日本が対米繊維輸出自主規制を宣言したのは、71年の佐藤内閣の時代であり、約四半世紀も前に、事業構造の転換を決断した先見性は、驚くべきことである。
現在でも綿紡績事業は国内首位ではあるが、海外の低価格品に圧されて苦戦している。
国内トップクラスに成長したブレーキ製品事業、ユニークなニッチ路線を展開する家庭紙などの紙事業、工場跡地を有効利用した不動産事業が収益源となっている。
ビジネスドメインの再構築にも積極的に取り組んでおり、バイオテクノロジー、燃料電池、電気二重層キャパシティなど、次世代の事業育成に先行投資している。

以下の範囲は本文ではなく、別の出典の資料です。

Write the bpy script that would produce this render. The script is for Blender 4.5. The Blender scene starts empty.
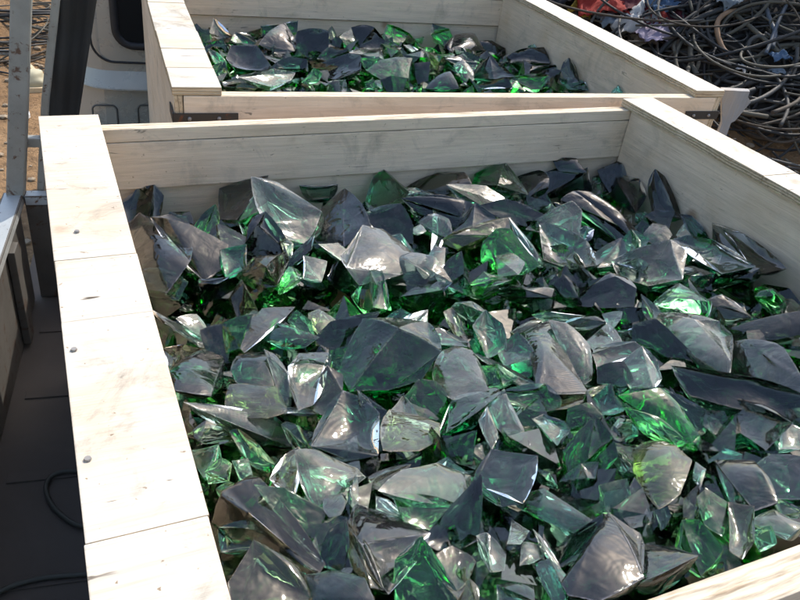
import bpy, bmesh, math, random
from math import sin, cos, pi, radians, sqrt, exp
from mathutils import Vector, Matrix, noise
V = Vector
rnd = random.Random(7)
sc = bpy.context.scene
col = sc.collection

# ------------------------------------------------------------------ camera
CAM = V((0.0189, -0.2223, 0.5255)); FPX = 753.78
RX, RY, RZ = 0.9952, -0.1151, -0.4099
ROT = (Matrix.Rotation(RZ, 3, 'Z') @ Matrix.Rotation(RY, 3, 'Y') @ Matrix.Rotation(RX, 3, 'X'))
cd = bpy.data.cameras.new('camera'); cam = bpy.data.objects.new('camera', cd); col.objects.link(cam)
cam.matrix_world = Matrix.Translation(CAM) @ ROT.to_4x4()
cd.sensor_width = 36.0; cd.lens = 36.0 * FPX / 800.0; cd.clip_start = 0.02; cd.clip_end = 500
sc.camera = cam
def ray(px, py): return (ROT @ V(((px - 400) / FPX, -(py - 300) / FPX, -1.0)))
def unz(px, py, z): d = ray(px, py); return CAM + d * ((z - CAM.z) / d.z)
def unplane(px, py, P, n): d = ray(px, py); return CAM + d * ((P - CAM).dot(n) / d.dot(n))

# ------------------------------------------------------------------ helpers
def tag(o, label=None, cat=None, group=None, kind=None):
    if label: o['label'] = label
    if cat: o['category'] = cat
    if group: o['group'] = group
    if kind: o['kind'] = kind
    return o
def empty(name, loc=(0, 0, 0), rz=0.0):
    o = bpy.data.objects.new(name, None); col.objects.link(o)
    o.location = loc; o.rotation_euler = (0, 0, rz); o.empty_display_size = .1
    return o
def link(name, bm, mats, parent=None, loc=(0, 0, 0), smooth=False):
    me = bpy.data.meshes.new(name)
    if smooth:
        for f in bm.faces: f.smooth = True
    bm.to_mesh(me); bm.free()
    for m in (mats if isinstance(mats, (list, tuple)) else [mats]): me.materials.append(m)
    o = bpy.data.objects.new(name, me); col.objects.link(o); o.location = loc
    if parent: o.parent = parent
    return o
def add_box(bm, a, b, bev=0.0, mi=0):
    a, b = V(a), V(b)
    vs = [bm.verts.new((x, y, z)) for z in (a.z, b.z) for y in (a.y, b.y) for x in (a.x, b.x)]
    fs = [bm.faces.new([vs[i] for i in q]) for q in ((0, 2, 3, 1), (4, 5, 7, 6), (0, 1, 5, 4), (2, 6, 7, 3), (0, 4, 6, 2), (1, 3, 7, 5))]
    for f in fs: f.material_index = mi
    if bev:
        es = list({e for f in fs for e in f.edges})
        bmesh.ops.bevel(bm, geom=es, offset=bev, segments=2, affect='EDGES', profile=.6)
    return fs
def board(name, a, b, mats, thin, parent, bev=.0015, warp=0.0):
    """box from a to b (parent space), its own origin at the centre; faces not facing axis `thin` take the edge material"""
    a, b = V(a), V(b); c = (a + b) / 2
    bm = bmesh.new(); add_box(bm, a - c, b - c, bev)
    bm.normal_update()
    for f in bm.faces:
        if abs(f.normal[thin]) < .6: f.material_index = 1
    return link(name, bm, mats, parent, c)
def add_tube(bm, pts, r, seg=8, closed=False, mi=0):
    n = len(pts); rings = []; prev = None
    for i, p in enumerate(pts):
        t = (pts[(i + 1) % n] - pts[i - 1]) if closed else (pts[min(i + 1, n - 1)] - pts[max(i - 1, 0)])
        t = t.normalized() if t.length > 1e-9 else V((0, 0, 1))
        u = prev if prev is not None else (V((0, 0, 1)) if abs(t.z) < .9 else V((1, 0, 0)))
        u = (u - t * u.dot(t)); u = u.normalized() if u.length > 1e-6 else t.orthogonal().normalized()
        prev = u; w = t.cross(u)
        rr = r(i / max(1, n - 1)) if callable(r) else r
        rings.append([bm.verts.new(p + (u * cos(2 * pi * k / seg) + w * sin(2 * pi * k / seg)) * rr) for k in range(seg)])
    for i in range(n if closed else n - 1):
        A, B = rings[i], rings[(i + 1) % n]
        for k in range(seg):
            f = bm.faces.new((A[k], A[(k + 1) % seg], B[(k + 1) % seg], B[k])); f.smooth = True; f.material_index = mi
    if not closed:
        bm.faces.new(rings[0][::-1]); bm.faces.new(rings[-1])
def spline(P, n=8):
    out = []; m = len(P)
    for i in range(m - 1):
        p0, p1, p2, p3 = P[max(i - 1, 0)], P[i], P[i + 1], P[min(i + 2, m - 1)]
        for k in range(n):
            t = k / n
            out.append(.5 * ((2 * p1) + (p2 - p0) * t + (2 * p0 - 5 * p1 + 4 * p2 - p3) * t * t + (3 * p1 - p0 - 3 * p2 + p3) * t ** 3))
    out.append(P[-1].copy()); return out

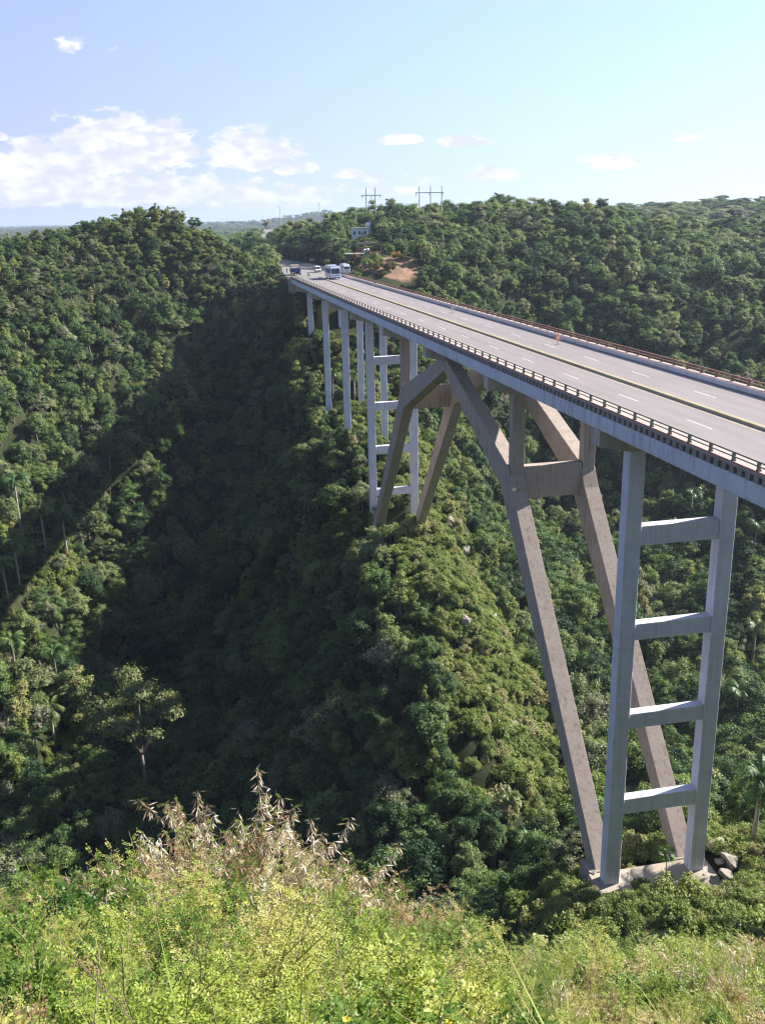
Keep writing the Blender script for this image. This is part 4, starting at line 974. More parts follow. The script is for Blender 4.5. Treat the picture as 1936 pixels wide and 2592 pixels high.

売上高では85年から05年の二十年間は、概ね二千数百億円で推移している。これをデータ的に見るとバブル期の抑えた経営、バブル崩壊後の守りの時期、この十年は将来に向けた仕込みの時期と、ここにも堅実経営の姿勢が顕れている。
近年の日清紡は仕込み期間を経て、新たな展開を見せ始めた。企業規模拡大のために積極的なM&Aを展開しており、04年にアパレル・メーカーのチョーヤを傘下におさめた。
05年には約2割の株式を持つ日本無線の、子会社である新日本無線の株式を、村上ファンドとTOB合戦を演じたが、勝利を収めて子会社化した。エレクトロニクス部門強化のため、超音波診断装置が主力で、放射線測定装置も手がける医用機器メーカーのアロカも傘下においている。
今年度は連結売上高・2740億円、純利益・100億円、ともに過去最高となる見通しである。
3 ヶ年計画の最終年 08年度の売上高・純利益は、それぞれ今期比1.3倍、1.6倍の計画で
あり、
先行投資を回収する時期に入ってきた。
事業の構成も繊維事業25.3%、ブレーキ製品事業16.4%、エレクトロニクス事業26.1%、紙製品・化成品・不動産等の事業32.2%とバランスの取れた、偏らない構成となっている。
所有する不動産等の含み資産や、1350億円にものぼる利益剰余金など、財務体質においても超優良企業である。会社が存続するためには、祖業の縮小も厭わず、世の変遷とともに積極的に業態変換を図る日清紡は、既に繊維メーカーとは言えない事業構造となっている。